§ **DATA SECTION**:
+ + + + + + +

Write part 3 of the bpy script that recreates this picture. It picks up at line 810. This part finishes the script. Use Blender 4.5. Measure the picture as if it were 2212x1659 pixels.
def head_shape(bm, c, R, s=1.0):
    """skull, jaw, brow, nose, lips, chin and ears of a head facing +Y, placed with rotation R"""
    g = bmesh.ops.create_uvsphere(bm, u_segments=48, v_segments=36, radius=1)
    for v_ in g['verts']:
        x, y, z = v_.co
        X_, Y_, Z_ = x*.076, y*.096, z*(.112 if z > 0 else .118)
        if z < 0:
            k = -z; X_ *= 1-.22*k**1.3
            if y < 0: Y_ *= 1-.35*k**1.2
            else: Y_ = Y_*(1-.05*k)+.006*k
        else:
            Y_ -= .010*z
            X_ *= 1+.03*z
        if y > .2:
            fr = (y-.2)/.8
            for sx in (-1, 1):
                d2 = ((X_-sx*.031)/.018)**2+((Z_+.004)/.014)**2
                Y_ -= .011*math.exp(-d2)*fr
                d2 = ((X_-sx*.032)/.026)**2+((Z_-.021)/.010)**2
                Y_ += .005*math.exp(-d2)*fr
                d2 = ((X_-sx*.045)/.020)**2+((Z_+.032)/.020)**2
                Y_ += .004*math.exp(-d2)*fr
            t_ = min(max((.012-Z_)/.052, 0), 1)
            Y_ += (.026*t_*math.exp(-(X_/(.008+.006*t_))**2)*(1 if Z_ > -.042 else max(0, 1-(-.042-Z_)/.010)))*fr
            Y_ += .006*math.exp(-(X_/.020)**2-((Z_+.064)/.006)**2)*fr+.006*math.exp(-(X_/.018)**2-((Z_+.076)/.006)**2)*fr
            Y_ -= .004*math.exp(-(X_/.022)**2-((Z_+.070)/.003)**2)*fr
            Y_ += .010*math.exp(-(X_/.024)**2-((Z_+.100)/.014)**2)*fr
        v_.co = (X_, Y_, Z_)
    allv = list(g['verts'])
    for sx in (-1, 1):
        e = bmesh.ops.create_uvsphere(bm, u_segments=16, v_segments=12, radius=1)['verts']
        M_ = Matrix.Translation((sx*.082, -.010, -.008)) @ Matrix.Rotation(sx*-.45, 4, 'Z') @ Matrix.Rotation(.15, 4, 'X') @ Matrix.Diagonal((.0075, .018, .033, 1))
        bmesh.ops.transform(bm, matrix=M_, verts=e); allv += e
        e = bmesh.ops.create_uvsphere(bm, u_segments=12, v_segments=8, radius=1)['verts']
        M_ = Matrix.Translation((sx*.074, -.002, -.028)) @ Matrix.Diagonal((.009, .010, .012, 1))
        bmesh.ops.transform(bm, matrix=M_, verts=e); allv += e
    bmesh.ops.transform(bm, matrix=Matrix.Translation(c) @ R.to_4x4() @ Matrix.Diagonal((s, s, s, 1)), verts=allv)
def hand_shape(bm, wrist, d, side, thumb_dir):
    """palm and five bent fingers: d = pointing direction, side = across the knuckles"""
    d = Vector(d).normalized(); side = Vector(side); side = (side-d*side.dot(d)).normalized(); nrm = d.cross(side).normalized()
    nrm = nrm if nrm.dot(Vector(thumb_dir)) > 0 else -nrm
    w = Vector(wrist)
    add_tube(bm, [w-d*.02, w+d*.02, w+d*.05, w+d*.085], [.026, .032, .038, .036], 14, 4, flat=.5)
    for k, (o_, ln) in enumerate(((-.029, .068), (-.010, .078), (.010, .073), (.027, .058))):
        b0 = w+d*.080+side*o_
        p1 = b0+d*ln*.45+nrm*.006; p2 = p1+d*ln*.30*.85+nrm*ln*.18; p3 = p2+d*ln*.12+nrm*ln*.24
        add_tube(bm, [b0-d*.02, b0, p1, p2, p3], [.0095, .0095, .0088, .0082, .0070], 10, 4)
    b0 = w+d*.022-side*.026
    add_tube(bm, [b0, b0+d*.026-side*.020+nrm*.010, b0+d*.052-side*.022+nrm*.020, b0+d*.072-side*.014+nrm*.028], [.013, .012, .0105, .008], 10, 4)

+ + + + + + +

§ **WHAT THE TASK ASKS**: Word for word, quote all of the data above.

§ **SOLUTION TO THE PROBLEM**:
Write part 3 of the bpy script that recreates this picture. It picks up at line 810. This part finishes the script. Use Blender 4.5. Measure the picture as if it were 2212x1659 pixels.
def head_shape(bm, c, R, s=1.0):
    """skull, jaw, brow, nose, lips, chin and ears of a head facing +Y, placed with rotation R"""
    g = bmesh.ops.create_uvsphere(bm, u_segments=48, v_segments=36, radius=1)
    for v_ in g['verts']:
        x, y, z = v_.co
        X_, Y_, Z_ = x*.076, y*.096, z*(.112 if z > 0 else .118)
        if z < 0:
            k = -z; X_ *= 1-.22*k**1.3
            if y < 0: Y_ *= 1-.35*k**1.2
            else: Y_ = Y_*(1-.05*k)+.006*k
        else:
            Y_ -= .010*z
            X_ *= 1+.03*z
        if y > .2:
            fr = (y-.2)/.8
            for sx in (-1, 1):
                d2 = ((X_-sx*.031)/.018)**2+((Z_+.004)/.014)**2
                Y_ -= .011*math.exp(-d2)*fr
                d2 = ((X_-sx*.032)/.026)**2+((Z_-.021)/.010)**2
                Y_ += .005*math.exp(-d2)*fr
                d2 = ((X_-sx*.045)/.020)**2+((Z_+.032)/.020)**2
                Y_ += .004*math.exp(-d2)*fr
            t_ = min(max((.012-Z_)/.052, 0), 1)
            Y_ += (.026*t_*math.exp(-(X_/(.008+.006*t_))**2)*(1 if Z_ > -.042 else max(0, 1-(-.042-Z_)/.010)))*fr
            Y_ += .006*math.exp(-(X_/.020)**2-((Z_+.064)/.006)**2)*fr+.006*math.exp(-(X_/.018)**2-((Z_+.076)/.006)**2)*fr
            Y_ -= .004*math.exp(-(X_/.022)**2-((Z_+.070)/.003)**2)*fr
            Y_ += .010*math.exp(-(X_/.024)**2-((Z_+.100)/.014)**2)*fr
        v_.co = (X_, Y_, Z_)
    allv = list(g['verts'])
    for sx in (-1, 1):
        e = bmesh.ops.create_uvsphere(bm, u_segments=16, v_segments=12, radius=1)['verts']
        M_ = Matrix.Translation((sx*.082, -.010, -.008)) @ Matrix.Rotation(sx*-.45, 4, 'Z') @ Matrix.Rotation(.15, 4, 'X') @ Matrix.Diagonal((.0075, .018, .033, 1))
        bmesh.ops.transform(bm, matrix=M_, verts=e); allv += e
        e = bmesh.ops.create_uvsphere(bm, u_segments=12, v_segments=8, radius=1)['verts']
        M_ = Matrix.Translation((sx*.074, -.002, -.028)) @ Matrix.Diagonal((.009, .010, .012, 1))
        bmesh.ops.transform(bm, matrix=M_, verts=e); allv += e
    bmesh.ops.transform(bm, matrix=Matrix.Translation(c) @ R.to_4x4() @ Matrix.Diagonal((s, s, s, 1)), verts=allv)
def hand_shape(bm, wrist, d, side, thumb_dir):
    """palm and five bent fingers: d = pointing direction, side = across the knuckles"""
    d = Vector(d).normalized(); side = Vector(side); side = (side-d*side.dot(d)).normalized(); nrm = d.cross(side).normalized()
    nrm = nrm if nrm.dot(Vector(thumb_dir)) > 0 else -nrm
    w = Vector(wrist)
    add_tube(bm, [w-d*.02, w+d*.02, w+d*.05, w+d*.085], [.026, .032, .038, .036], 14, 4, flat=.5)
    for k, (o_, ln) in enumerate(((-.029, .068), (-.010, .078), (.010, .073), (.027, .058))):
        b0 = w+d*.080+side*o_
        p1 = b0+d*ln*.45+nrm*.006; p2 = p1+d*ln*.30*.85+nrm*ln*.18; p3 = p2+d*ln*.12+nrm*ln*.24
        add_tube(bm, [b0-d*.02, b0, p1, p2, p3], [.0095, .0095, .0088, .0082, .0070], 10, 4)
    b0 = w+d*.022-side*.026
    add_tube(bm, [b0, b0+d*.026-side*.020+nrm*.010, b0+d*.052-side*.022+nrm*.020, b0+d*.072-side*.014+nrm*.028], [.013, .012, .0105, .008], 10, 4)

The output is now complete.